Robert Adams – The Place we live, Jeu de Paume, 11 February-18 May. The photographer tracks banality and beauty in the American west, recording humanity’s effect on a landscape that was sublime. There are 250 photos, so take a sandwich. Also at the Jeu de Paume, Mathieu Pernot La Traversée (The Crossing)11 February-18 May. More photos, starting with documentary and moving on to series that aim to give accounts of themes, such as migration, “in several voices” and the use of archive images. A new work, Fire, has been specially created for the show.

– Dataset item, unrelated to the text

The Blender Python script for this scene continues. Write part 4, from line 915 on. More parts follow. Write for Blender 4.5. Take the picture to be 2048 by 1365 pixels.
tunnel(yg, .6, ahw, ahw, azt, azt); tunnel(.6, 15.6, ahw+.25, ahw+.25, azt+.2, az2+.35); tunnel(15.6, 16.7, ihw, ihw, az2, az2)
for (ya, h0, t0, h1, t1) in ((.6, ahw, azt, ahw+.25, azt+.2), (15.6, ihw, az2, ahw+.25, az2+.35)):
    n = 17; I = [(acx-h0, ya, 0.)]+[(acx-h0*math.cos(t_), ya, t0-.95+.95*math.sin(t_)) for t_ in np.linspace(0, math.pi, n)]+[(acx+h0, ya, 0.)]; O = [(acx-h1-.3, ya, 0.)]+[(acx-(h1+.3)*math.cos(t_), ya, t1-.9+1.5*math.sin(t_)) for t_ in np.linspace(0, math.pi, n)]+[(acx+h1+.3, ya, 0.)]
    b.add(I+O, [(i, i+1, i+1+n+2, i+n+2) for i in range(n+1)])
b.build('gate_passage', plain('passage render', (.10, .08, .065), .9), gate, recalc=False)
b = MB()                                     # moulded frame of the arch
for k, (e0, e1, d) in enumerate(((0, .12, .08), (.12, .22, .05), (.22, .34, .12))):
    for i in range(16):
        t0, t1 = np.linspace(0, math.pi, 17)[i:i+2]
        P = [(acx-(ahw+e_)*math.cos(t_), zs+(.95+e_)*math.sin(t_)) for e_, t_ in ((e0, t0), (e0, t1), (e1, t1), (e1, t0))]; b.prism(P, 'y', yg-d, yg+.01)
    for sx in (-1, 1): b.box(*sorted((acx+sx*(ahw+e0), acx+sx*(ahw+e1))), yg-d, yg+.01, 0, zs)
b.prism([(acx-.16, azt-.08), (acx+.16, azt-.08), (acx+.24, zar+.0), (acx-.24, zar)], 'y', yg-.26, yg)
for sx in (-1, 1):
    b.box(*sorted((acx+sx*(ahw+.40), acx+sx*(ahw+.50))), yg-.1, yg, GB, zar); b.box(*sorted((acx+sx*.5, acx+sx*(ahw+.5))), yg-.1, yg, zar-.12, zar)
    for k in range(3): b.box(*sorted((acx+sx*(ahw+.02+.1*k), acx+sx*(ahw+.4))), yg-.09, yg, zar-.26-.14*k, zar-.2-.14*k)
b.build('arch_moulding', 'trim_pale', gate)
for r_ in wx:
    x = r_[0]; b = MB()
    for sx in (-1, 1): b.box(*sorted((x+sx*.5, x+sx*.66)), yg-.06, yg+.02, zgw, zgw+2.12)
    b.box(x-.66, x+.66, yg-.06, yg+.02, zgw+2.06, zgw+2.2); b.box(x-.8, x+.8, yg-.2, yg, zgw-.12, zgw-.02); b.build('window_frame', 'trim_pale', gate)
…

Negro Anthology: l'Atlantique Noire de Nancy Cunard (1931-1934) 4 March-18 May Musée du Quai Branly. Shipping heiress Nancy Cunard didn’t stick with her family’s values, becoming an anti-racist and anti-fascist activist as well as hanging out with the French and American artistic avant-garde. The show looks back 80 years to 1934, when she used her contacts to produce a historic anthology of black culture across the globe. Also at Quai Branly,Plains Indians, 9 April-20 July. Objects and artworks produces by Native Americans going back to the 16th century. Plus Bois sacré: initiation dans les forêts guinéennes 4 March-18 May. Masks, statuettes, photographs and documents look at initiation ceremonies in west Africa.

La tentation de l'Orient: Georges Clémenceau et l'Asie, Musée Guimet, 12 March-16 June. France’s leader in World War I was nicknamed The Tiger. That was due to his aggressive handling of his opponents rather than any specialised knowledge of the Asian wild cat but Clémenceau did visit the Far East and was affected by its culture, amassing a collection of Asian art that forms the basis of this exhibition – another part of the WWI commemoration.

Objectif Vietnam, Musée Cernuschi,14 March-29 June. Photographs dating back to France’s colonial rule of Vietnam record pagodas, other monuments and customs, including the last performance of the Nam Giao or Giao Le – the ritual that linked the court to heaven – by the Emperor Bao Dai.